Eminim ki siz de daha çocukken babanızdan o takıntınız olduğu oyuncağınızı almasını istemişsinizdir. ”Baba baba, bu oyuncağı bana alır mısın ? Çok sevdim bunu, lütfen al lütfen!” diye babanıza sorduktan sonra aldığınız o cevap: ”Bakarız.” Küçük olduğumuz zaman biz bu cevabı olumlu olarak algılarız ama aradan yıllar geçtikçe o boş beklentilerimizin umutsuzluklara veya hayal kırıklıklarına dönüştüğünü açıkça görürüz. Çocukken o en çok almak istediğimiz o oyuncak araba, oyuncak kamyon, oyuncak ev ve bebeklerin hala elimizde olmaması; sadece çocukluğumuzda da değil, büyüyüp genç olduğumuzda da alamadığımız o şeylerin verdiği öfke yüzünden kaçan isteklerimiz ve eğlencemiz… Benim babamdan o kelimeyi hafızasından silmesini istemem baya zor olur açıkçası. Gerçekleşmez belki ama dilemeye değer.

İkinci ve üçüncü paragraflardaki gibi tonlarca örneği, bu enteresan gezegende bulmak oldukça kolay.

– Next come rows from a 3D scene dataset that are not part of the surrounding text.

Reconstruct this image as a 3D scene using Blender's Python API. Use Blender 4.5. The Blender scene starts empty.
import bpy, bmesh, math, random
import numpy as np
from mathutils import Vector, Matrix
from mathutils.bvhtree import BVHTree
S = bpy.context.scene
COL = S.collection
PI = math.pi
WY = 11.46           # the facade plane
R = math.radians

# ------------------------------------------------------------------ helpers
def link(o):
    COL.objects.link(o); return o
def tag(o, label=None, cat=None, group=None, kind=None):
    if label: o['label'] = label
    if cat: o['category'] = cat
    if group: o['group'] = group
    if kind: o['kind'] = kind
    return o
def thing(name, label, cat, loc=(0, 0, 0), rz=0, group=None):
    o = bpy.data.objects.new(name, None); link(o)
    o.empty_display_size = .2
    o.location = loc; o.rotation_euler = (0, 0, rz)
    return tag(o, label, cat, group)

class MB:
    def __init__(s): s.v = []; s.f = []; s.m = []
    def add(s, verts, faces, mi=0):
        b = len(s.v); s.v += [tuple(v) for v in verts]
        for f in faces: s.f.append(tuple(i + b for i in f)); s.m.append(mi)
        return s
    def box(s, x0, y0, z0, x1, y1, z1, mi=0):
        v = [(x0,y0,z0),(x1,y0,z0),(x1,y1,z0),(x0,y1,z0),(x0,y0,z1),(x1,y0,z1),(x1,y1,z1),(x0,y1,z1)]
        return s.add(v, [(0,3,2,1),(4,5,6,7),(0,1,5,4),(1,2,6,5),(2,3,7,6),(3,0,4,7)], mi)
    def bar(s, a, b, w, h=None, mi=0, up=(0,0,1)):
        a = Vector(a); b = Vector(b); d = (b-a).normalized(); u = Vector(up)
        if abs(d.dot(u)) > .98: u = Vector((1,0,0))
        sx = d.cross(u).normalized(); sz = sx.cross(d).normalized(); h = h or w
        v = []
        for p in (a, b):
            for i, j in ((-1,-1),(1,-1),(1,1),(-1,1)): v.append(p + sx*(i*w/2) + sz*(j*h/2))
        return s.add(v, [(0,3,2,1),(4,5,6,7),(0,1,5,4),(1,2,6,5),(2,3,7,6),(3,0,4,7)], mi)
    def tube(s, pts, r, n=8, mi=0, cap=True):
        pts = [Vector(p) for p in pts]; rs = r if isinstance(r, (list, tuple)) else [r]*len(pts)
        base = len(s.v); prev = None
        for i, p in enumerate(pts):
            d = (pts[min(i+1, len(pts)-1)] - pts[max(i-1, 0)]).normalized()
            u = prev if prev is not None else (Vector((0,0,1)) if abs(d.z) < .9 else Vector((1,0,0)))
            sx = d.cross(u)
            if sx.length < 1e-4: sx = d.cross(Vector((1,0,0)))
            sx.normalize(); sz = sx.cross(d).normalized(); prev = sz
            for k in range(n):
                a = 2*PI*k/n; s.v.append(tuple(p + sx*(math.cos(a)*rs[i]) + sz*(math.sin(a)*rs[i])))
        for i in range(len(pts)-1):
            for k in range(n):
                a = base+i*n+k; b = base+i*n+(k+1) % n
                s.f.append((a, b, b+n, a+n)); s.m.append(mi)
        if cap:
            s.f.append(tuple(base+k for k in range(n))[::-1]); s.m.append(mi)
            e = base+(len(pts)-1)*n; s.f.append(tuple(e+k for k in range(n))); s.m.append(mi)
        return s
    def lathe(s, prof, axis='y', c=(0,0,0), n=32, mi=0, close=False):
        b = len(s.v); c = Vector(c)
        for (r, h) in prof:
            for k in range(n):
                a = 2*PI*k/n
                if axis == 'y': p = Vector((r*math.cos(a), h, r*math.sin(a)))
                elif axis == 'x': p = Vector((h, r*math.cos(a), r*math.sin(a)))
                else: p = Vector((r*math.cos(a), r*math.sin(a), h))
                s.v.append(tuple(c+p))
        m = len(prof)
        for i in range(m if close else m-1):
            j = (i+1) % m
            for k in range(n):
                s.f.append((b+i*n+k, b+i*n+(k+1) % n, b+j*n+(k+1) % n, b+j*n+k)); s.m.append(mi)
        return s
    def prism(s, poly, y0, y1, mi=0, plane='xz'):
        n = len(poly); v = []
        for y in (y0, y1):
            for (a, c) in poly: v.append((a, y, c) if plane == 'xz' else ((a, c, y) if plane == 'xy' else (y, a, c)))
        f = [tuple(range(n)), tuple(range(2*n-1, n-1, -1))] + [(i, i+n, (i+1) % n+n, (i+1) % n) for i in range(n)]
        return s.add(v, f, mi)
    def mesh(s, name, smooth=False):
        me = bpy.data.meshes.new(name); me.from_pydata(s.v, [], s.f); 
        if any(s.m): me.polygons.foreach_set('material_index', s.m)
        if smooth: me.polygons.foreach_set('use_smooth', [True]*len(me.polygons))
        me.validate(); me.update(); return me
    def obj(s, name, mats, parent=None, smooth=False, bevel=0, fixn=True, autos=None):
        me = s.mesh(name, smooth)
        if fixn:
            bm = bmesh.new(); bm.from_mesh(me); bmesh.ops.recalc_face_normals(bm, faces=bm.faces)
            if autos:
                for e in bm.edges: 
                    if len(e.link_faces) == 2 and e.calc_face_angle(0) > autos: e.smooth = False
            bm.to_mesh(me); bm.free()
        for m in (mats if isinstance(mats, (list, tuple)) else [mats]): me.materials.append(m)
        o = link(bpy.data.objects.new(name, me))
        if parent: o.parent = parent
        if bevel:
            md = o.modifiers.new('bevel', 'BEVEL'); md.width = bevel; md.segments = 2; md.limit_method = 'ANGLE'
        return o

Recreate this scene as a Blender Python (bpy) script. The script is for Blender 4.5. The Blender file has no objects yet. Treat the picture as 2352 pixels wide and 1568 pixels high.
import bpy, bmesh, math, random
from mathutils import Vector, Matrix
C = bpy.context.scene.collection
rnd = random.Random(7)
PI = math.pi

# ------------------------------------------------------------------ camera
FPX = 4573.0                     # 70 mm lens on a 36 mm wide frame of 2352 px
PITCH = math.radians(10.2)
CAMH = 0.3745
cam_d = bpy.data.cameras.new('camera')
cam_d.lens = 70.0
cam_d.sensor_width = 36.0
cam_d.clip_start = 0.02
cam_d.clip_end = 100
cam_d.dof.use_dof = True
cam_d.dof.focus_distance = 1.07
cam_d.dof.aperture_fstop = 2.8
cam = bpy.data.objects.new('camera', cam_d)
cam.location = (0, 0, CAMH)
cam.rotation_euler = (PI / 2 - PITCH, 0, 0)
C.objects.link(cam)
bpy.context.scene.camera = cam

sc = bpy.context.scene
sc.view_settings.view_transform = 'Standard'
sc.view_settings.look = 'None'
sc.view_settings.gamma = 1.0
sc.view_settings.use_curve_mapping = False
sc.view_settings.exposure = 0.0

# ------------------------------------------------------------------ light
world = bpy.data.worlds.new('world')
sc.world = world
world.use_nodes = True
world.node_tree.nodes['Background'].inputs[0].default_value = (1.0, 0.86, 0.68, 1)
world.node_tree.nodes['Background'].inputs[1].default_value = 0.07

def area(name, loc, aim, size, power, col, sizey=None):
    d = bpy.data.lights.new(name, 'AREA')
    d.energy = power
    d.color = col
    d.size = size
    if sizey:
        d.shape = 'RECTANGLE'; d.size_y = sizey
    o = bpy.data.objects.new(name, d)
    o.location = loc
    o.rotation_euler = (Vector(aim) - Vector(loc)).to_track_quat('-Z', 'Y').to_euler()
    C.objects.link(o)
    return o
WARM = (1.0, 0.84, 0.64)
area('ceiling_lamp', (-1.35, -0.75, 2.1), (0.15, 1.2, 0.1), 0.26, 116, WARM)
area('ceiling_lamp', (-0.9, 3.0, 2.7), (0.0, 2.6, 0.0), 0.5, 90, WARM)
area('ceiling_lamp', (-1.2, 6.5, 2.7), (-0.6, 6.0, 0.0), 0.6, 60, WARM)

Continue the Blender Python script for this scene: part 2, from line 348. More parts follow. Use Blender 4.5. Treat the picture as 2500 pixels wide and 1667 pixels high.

Biz insanlar her şeyin mükemmelini isteriz; tıpkı kusursuz çizilmiş daire, hayır demeyen baba, kızmayan anne, ve hatasız yapılan tercihler gibi. Maalesef hiçbir şey hiçbir zaman mükemmel olamamıştır. Evrenin düzeni hariç, çünkü bir gün bir kara delik önüne gelen her şeyi süpürdüğü vakit ortalıkta hiçbir şey kalmayacak bundan böyle değerlendirilebilecek herhangi bir şey kalmayacak. Tüm bunlara karşın bu sabırsız insanın hayallerinin gerçekleşmesini istemesi çok mu olur? Böyle bir şey mümkün olamaz mı? Gerçekleşmez belki ama dilemeye değer.